With the need to increase sustainability and to support the economy in the UK, the Department for Environment Food & Rural Affairs has tabled a 25-year Environment Plan which states:

“…using resources from nature more sustainably & efficiently…increasing timber supplies”

This focus is further reinforced with a commitment to create new forests on both private and the least productive agricultural land, with an ambition to plant 11 million trees. This policy puts timber at the centre of the future for building, with an increase in ‘home grown timber used in England in construction, creating a conveyor belt of locked-in carbon in our homes and buildings. A wide range of economic and environmental benefits will flow from commercial afforestation to meet the growing demand for timber’. This long-term supply of English grown timber is designed to meet current and future increases in demand.

This project will also keep the Public Forest Estate in trust for the nation and indicates not only the environmental but also the social benefits it contributes for present and future generations to enjoy.

As well as being a sustainable building material, timber adds to a sustainable, home grown economy, with the Office for National Statistics (ONS) valuing the forestry and timber sector at over £8.5 billion, placing it in the top 20 major industries in the UK. The sector also provides a wealth of employment opportunities across all the regions of the UK, offering training and skills in a diverse number of ways, from forestry, land and habitat management to joinery and manufacturing, engineering and architectural design. In the construction sector alone, wood related trades account for around 10% of all jobs.

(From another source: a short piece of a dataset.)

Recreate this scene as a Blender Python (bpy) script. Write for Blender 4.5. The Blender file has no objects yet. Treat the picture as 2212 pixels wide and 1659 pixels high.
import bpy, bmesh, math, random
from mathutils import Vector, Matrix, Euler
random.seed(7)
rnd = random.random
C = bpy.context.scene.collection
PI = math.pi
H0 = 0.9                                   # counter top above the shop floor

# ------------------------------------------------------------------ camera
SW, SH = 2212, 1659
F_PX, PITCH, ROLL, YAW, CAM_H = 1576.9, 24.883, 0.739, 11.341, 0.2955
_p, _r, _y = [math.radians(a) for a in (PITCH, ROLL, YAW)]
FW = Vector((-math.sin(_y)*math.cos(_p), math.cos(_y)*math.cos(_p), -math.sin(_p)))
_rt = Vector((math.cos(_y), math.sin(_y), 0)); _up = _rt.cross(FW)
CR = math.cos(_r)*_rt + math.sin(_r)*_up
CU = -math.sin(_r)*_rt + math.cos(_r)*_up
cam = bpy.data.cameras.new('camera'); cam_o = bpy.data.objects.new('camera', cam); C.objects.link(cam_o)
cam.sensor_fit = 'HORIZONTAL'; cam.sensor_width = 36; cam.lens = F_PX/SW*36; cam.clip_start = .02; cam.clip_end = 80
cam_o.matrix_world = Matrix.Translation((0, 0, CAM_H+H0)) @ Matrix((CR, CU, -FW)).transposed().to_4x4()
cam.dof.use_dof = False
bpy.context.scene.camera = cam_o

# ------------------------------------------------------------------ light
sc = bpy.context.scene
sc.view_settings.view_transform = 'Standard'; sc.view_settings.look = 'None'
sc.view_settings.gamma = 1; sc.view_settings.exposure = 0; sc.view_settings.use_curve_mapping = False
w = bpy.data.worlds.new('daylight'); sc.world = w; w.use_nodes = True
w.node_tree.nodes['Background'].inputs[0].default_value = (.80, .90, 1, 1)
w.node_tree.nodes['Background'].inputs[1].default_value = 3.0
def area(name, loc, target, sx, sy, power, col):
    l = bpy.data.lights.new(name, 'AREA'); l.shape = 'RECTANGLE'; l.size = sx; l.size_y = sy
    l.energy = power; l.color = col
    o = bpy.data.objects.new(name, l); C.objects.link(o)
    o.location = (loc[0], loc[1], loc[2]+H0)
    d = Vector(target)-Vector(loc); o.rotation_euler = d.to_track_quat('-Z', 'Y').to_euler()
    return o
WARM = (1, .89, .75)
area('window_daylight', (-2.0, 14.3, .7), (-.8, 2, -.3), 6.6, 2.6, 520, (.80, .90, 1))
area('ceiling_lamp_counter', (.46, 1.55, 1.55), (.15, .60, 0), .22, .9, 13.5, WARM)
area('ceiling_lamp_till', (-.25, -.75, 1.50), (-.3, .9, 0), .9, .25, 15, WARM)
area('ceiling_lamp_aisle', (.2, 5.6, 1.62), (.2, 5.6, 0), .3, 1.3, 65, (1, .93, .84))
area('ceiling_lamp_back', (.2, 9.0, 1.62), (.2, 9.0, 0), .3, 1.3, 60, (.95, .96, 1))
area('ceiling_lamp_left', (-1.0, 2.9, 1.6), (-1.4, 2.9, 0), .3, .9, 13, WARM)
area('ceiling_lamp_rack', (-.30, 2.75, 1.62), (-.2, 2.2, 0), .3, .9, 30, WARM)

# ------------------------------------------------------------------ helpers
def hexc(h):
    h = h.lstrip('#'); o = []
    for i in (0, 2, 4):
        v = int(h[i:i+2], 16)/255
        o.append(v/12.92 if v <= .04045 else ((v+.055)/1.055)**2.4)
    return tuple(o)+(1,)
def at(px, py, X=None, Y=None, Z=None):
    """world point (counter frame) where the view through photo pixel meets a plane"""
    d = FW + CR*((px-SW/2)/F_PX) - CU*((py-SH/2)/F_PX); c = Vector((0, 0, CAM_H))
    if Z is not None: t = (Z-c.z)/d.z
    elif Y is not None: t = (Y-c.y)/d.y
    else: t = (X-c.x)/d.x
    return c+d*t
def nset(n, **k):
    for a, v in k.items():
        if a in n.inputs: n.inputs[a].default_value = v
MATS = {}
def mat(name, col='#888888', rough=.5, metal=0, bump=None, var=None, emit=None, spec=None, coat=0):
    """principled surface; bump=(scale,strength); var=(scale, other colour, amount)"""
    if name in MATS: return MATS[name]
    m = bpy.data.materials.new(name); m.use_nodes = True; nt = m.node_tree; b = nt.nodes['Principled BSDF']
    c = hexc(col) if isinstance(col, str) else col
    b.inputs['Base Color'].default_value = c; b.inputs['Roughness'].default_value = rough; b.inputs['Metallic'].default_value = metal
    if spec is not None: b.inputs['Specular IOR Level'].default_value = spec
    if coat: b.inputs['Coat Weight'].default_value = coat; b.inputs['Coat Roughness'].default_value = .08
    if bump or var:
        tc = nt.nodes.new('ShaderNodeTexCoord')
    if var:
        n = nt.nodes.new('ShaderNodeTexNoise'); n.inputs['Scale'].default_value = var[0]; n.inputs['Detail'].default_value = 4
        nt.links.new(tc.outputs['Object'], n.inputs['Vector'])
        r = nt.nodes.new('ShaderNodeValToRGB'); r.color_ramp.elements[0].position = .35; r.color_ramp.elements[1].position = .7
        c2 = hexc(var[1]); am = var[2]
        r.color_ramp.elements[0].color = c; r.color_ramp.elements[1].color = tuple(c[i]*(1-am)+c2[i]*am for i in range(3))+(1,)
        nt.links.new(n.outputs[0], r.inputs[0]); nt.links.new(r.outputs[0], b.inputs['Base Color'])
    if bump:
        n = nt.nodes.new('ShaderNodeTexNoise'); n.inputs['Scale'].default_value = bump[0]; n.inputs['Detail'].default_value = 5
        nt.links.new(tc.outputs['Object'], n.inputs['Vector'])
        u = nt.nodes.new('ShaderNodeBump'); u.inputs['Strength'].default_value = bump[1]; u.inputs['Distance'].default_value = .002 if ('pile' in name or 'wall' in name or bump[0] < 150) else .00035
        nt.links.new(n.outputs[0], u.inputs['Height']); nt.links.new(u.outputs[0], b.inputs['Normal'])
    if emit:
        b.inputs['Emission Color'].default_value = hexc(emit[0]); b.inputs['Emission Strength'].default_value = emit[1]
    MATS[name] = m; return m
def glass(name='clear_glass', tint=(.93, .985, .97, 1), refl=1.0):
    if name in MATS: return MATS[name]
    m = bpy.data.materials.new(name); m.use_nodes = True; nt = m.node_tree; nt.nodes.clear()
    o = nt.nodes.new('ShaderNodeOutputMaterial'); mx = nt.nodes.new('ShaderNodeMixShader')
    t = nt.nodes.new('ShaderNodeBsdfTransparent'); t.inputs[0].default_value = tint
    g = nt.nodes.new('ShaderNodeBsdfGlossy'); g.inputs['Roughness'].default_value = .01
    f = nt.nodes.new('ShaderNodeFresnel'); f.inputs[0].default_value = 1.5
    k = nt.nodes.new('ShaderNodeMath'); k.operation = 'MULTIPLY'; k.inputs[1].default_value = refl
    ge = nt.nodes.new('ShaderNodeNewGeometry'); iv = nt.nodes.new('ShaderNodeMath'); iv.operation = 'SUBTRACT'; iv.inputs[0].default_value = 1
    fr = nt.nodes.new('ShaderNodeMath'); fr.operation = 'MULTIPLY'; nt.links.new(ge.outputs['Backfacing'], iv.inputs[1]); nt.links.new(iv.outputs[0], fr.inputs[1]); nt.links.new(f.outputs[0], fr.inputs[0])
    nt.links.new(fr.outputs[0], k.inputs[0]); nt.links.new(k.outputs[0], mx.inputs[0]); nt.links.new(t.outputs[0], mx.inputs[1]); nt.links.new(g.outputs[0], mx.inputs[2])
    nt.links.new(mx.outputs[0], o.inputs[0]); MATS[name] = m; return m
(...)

With this overwhelming move towards a greener and more sustainable society, with the growth of forestry in the UK, the trees that are grown need to be used, otherwise they will rot and release the CO2 captured, thereby making the planting pointless. Therefore the circular economy of creating new forests to grow more trees, harvesting and using them for construction is a simple, but effective, sustainable and economic argument to support the fact that Now is the Time for Timber.

“There is a huge opportunity for England’s woodlands to drive a sustainable economic revival, to improve the health and well-being of the nation, and to provide better and more connected places for nature. We need a new culture of thinking and action around wood and woodlands, and a new way of valuing and managing the natural and social capital of our woodland resource, alongside the timber they contain.”

The former Right Reverend Bishop James Jones, the Bishop of Liverpool, Chairman of the Independent Panel on Forestry established by the Department for Environment, Food & Rural Affairs.